■ Source excerpt ■
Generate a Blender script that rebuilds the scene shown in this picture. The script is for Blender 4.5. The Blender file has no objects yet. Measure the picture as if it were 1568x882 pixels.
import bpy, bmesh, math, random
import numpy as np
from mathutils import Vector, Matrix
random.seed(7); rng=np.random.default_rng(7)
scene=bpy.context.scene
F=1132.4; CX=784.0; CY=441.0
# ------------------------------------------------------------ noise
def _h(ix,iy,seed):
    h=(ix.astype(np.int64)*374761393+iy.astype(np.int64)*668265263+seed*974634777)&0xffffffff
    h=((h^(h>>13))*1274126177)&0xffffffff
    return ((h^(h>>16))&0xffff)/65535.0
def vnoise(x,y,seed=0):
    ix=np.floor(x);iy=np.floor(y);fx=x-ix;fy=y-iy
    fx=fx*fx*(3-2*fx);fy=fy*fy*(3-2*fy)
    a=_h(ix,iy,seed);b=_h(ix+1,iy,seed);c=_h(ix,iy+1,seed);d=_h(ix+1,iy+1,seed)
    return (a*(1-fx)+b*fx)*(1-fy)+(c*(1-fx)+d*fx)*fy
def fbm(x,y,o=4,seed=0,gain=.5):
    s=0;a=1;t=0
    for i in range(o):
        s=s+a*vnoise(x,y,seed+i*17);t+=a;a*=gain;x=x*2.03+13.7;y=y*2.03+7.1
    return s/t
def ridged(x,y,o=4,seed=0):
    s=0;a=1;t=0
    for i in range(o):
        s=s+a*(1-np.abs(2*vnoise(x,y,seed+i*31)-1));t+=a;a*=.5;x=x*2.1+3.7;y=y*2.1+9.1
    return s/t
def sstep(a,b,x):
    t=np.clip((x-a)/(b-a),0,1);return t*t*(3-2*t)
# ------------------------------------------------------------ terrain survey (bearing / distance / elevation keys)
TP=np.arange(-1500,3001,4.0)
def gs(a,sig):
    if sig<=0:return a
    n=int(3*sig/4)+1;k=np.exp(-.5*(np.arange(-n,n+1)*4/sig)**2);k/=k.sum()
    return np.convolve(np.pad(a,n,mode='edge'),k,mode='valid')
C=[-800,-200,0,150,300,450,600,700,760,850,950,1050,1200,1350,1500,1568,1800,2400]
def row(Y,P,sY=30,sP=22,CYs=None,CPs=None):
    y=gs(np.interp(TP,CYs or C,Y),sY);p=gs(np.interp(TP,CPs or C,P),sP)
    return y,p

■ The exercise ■
What is the number of lines in the listing above that contain the string "scene"? Give only the number.

■ Output for this task ■
2